According to Chapman University Newsroom, this incident happened while Sarah Wallace was taking an honours course on 'Dinosaurs in Science and Media.' The fossil later became known as the 'Dream Bone.'
A Classroom Lesson That Became a Real Discovery
Part of the reason the incident received such wide coverage is that Wallace is not a palaeontology student. The news reported that Wallace had been enrolled in a television writing and production program offered by Chapman University before enrolling in the field program through their honours program. However, according to the university's report, students were trained in identifying layers of sediments, as well as discerning between rocks and fossils, before embarking on the field program. This training became invaluable once Wallace saw a fragment of bone protruding from the earth in the Montana Badlands.
Why Did Researchers Consider the Fossil Significant?
This discovery was considered important since fossils of gryposaurs from Montana are quite rare. The fossil specimen could represent only the second gryposaurus identified in the state if the classification holds after continued study. The genus Gryposaurus was one of the duck-billed herbivorous dinosaurs that existed on Earth during the Late Cretaceous period. Reportedly, the Gryposaurus fossils had previously been found in Alberta, Montana, and Utah.
The Origin of the 'Dream Bone' Nickname
The unusual nickname attached to the fossil became part of the story's wider appeal. According to Chapman University Newsroom, Wallace said she had dreamt about uncovering a huge dinosaur fossil the night before the discovery. After the excavation team confirmed the significance of the specimen, Wallace was invited to help name it, following a tradition sometimes observed during field discoveries. That moment led to the fossil being informally called the 'Dream Bone.' Other news portals also reported that her dream involved a massive dinosaur bone towering above her before she found the actual specimen the next day during fieldwork. Even so, the scientific work surrounding the fossil remained methodical. Chapman University repeatedly described the specimen as requiring excavation, stabilisation and transport before further research could continue. The unusual name given to the fossil became one of the contributing factors that made the story interesting.

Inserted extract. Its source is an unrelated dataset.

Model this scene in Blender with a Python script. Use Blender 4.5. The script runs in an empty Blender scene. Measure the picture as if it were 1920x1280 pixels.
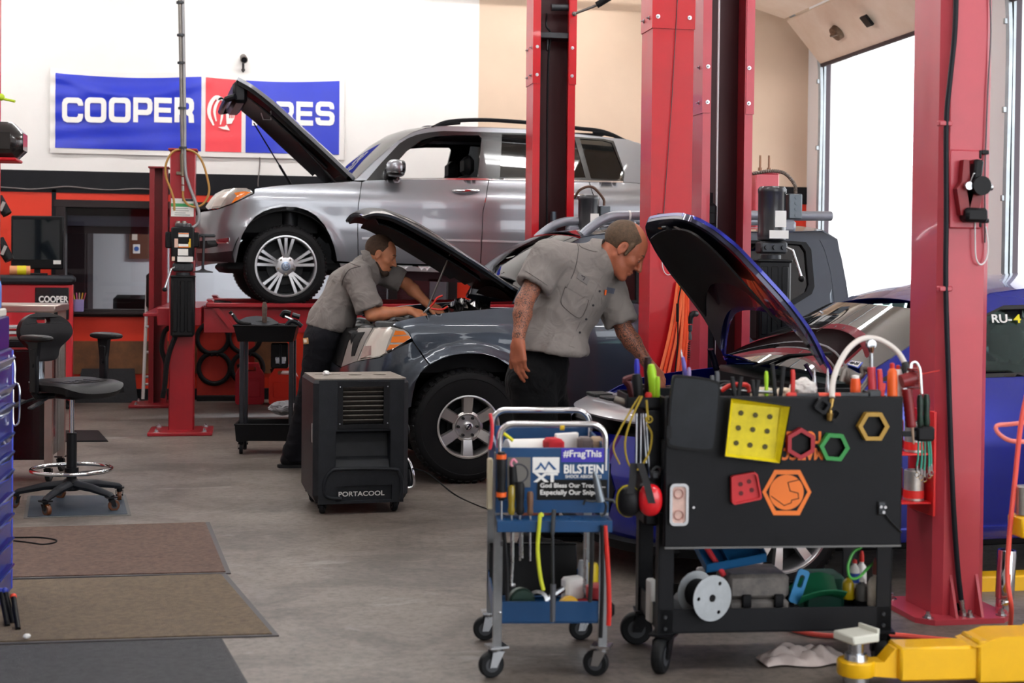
import bpy,bmesh,math,random
import numpy as np
from mathutils import Vector,Matrix,geometry
# ---------------------------------------------------------------- camera, sky, sun, exposure
SC=bpy.context.scene
COL=SC.collection
FPX=2650.0
YAW,PITCH,ROLL=math.radians(10.5),math.radians(1.0),math.radians(0.62)
CAMZ=1.47
SHIFT=(FPX*math.tan(PITCH)-140.0)/1920.0
_f0=Vector((math.sin(YAW),math.cos(YAW),0));_r0=Vector((math.cos(YAW),-math.sin(YAW),0));_u0=Vector((0,0,1))
FWD=(_f0*math.cos(PITCH)-_u0*math.sin(PITCH));_up=(_u0*math.cos(PITCH)+_f0*math.sin(PITCH))
RGT=_r0*math.cos(ROLL)+_up*math.sin(ROLL);UPV=_up*math.cos(ROLL)-_r0*math.sin(ROLL)
CAM=Vector((0,0,CAMZ))
cam_d=bpy.data.cameras.new('camera');cam=bpy.data.objects.new('camera',cam_d);COL.objects.link(cam)
cam_d.sensor_fit='HORIZONTAL';cam_d.sensor_width=36.0;cam_d.lens=FPX/1920.0*36.0
cam_d.shift_y=SHIFT;cam_d.clip_start=0.1;cam_d.clip_end=300
_m=Matrix.Identity(4)
for _i in range(3):
 _m[_i][0],_m[_i][1],_m[_i][2],_m[_i][3]=RGT[_i],UPV[_i],-FWD[_i],CAM[_i]
cam.matrix_world=_m
cam_d.dof.use_dof=True;cam_d.dof.focus_distance=8.9;cam_d.dof.aperture_fstop=3.2
SC.camera=cam
SC.view_settings.view_transform='Standard';SC.view_settings.look='None';SC.view_settings.gamma=1.0
SC.view_settings.use_curve_mapping=False
SC.view_settings.exposure=0.45
wd=bpy.data.worlds.new('overcast_sky');SC.world=wd;wd.use_nodes=True
_bg=wd.node_tree.nodes['Background'];_bg.inputs[0].default_value=(0.93,0.96,1.0,1);_bg.inputs[1].default_value=3.0
SC.cycles.max_bounces=8;SC.cycles.diffuse_bounces=4;SC.cycles.glossy_bounces=4;SC.cycles.transmission_bounces=6;SC.cycles.transparent_max_bounces=8
SC.cycles.use_denoising=True
SC.cycles.sample_clamp_indirect=8.0
# ---------------------------------------------------------------- sight lines of the camera (used to measure the place)
def ray(px,py):
 return(RGT*((px-960.0)/FPX)+UPV*((640.0-py)/FPX+SHIFT*1920.0/FPX)+FWD)
def onz(px,py,z=0.0):
 d=ray(px,py);return CAM+d*((z-CAMZ)/d.z)
def ony(px,py,y):
 d=ray(px,py);return CAM+d*(y/d.y)
def onx(px,py,x):
 d=ray(px,py);return CAM+d*(x/d.x)
def at(px,py,dep):
 return CAM+ray(px,py)*dep
def pix(p):
 v=Vector(p)-CAM;w=v.dot(FWD)
 return(960+FPX*v.dot(RGT)/w,640-FPX*(v.dot(UPV)/w)+SHIFT*1920.0)
 # ---------------------------------------------------------------- helpers
RND=random.Random(7)
def lin(c):
 return tuple((x/12.92 if x<=0.04045 else((x+0.055)/1.055)**2.4)for x in c)
def hexc(h):
 h=h.lstrip('#');return lin(tuple(int(h[i:i+2],16)/255 for i in(0,2,4)))
_M={}
def mat(name,col='#808080',rough=0.5,metal=0.0,coat=0.0,noise=0.0,nscale=8.0,bump=0.0,bscale=60.0,spec=0.5,alpha=1.0,trans=0.0,emit=0.0,sheen=0.0,ior=1.45,col2=None,rnoise=0.0):
 """a node material: base colour broken up by object-space noise, optional fine bump"""
 if name in _M:return _M[name]
 m=bpy.data.materials.new(name);m.use_nodes=True;_M[name]=m
 nt=m.node_tree;b=nt.nodes['Principled BSDF'];L=nt.links
 c=hexc(col)if isinstance(col,str)else col
 b.inputs['Base Color'].default_value=(*c,1);b.inputs['Roughness'].default_value=rough
 b.inputs['Metallic'].default_value=metal;b.inputs['Coat Weight'].default_value=coat
 b.inputs['Coat Roughness'].default_value=0.03
 if max(c)<0.03 and not metal and not coat:spec=min(spec,0.22)
 b.inputs['Specular IOR Level'].default_value=spec;b.inputs['IOR'].default_value=ior
 b.inputs['Transmission Weight'].default_value=trans;b.inputs['Alpha'].default_value=alpha
 b.inputs['Sheen Weight'].default_value=sheen
 if emit:b.inputs['Emission Color'].default_value=(*c,1);b.inputs['Emission Strength'].default_value=emit
 if noise or bump or col2 or rnoise:
  tc=nt.nodes.new('ShaderNodeTexCoord')
 if noise or col2 or rnoise:
  n=nt.nodes.new('ShaderNodeTexNoise');n.inputs['Scale'].default_value=nscale;n.inputs['Detail'].default_value=6;n.inputs['Roughness'].default_value=0.65
  L.new(tc.outputs['Object'],n.inputs['Vector'])
  if noise or col2:
   r=nt.nodes.new('ShaderNodeValToRGB');e=r.color_ramp.elements
   e[0].position,e[1].position=0.32,0.7
   c2=hexc(col2)if col2 else tuple(min(1,x*(1+noise))for x in c)
   c1=c if col2 else tuple(x*(1-noise)for x in c)
   e[0].color=(*c1,1);e[1].color=(*c2,1)
   L.new(n.outputs['Fac'],r.inputs[0]);L.new(r.outputs[0],b.inputs['Base Color'])
  if rnoise:
   q=nt.nodes.new('ShaderNodeMapRange');q.inputs['To Min'].default_value=max(0.02,rough-rnoise);q.inputs['To Max'].default_value=min(1,rough+rnoise)
   L.new(n.outputs['Fac'],q.inputs['Value']);L.new(q.outputs[0],b.inputs['Roughness'])
 if bump:
  n2=nt.nodes.new('ShaderNodeTexNoise');n2.inputs['Scale'].default_value=bscale;n2.inputs['Detail'].default_value=4
  L.new(tc.outputs['Object'],n2.inputs['Vector'])
  bp=nt.nodes.new('ShaderNodeBump');bp.inputs['Strength'].default_value=bump;bp.inputs['Distance'].default_value=0.01
  L.new(n2.outputs['Fac'],bp.inputs['Height']);L.new(bp.outputs[0],b.inputs['Normal'])
 return m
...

From Montana's Dirt to the Laboratory
The fossil's journey did not end in the field. Reportedly, students and researchers later worked to plaster-jacket the specimen, a process used to protect fragile fossils during transport. The university described how the fossil jacket, weighing thousands of pounds, was eventually moved out of the excavation site and transported for preparation work. The heavy fossil jacket was later transferred out of the excavation area to be prepared. As mentioned in the further article published by Chapman University, the students continued to carefully clean out rock and dirt off of the fossil right in the Dino Lab at Chapman University, California. This discovery became the basis for a larger research program conducted under Jack Horner, a well-known palaeontologist famous for his studies of dinosaur behaviour and his consultancy on 'Jurassic Park.'
A Fossil Story with a Human Element
It is not just the fact that there is a dream associated with the 'Dream Bone,' but rather how training, observation, and field science combined to bring about the moment. Chapman University explains that Wallace had trained for days on identifying fossils before finding this particular bone fragment among Montana's rocky land. Once discovered, it went through all the same steps as any other significant palaeontological find: excavation, documentation, preservation, transport and laboratory testing. The story also illustrates students' contributions to scientific field research. In this case, Wallace wasn't a veteran palaeontologist, yet she had enough training to recognise that the bone was something special, lying hidden beneath the dirt. In the end, that scientific observation turned a regular fieldwork day at the university into the discovery of a fossil that scientists still examine today.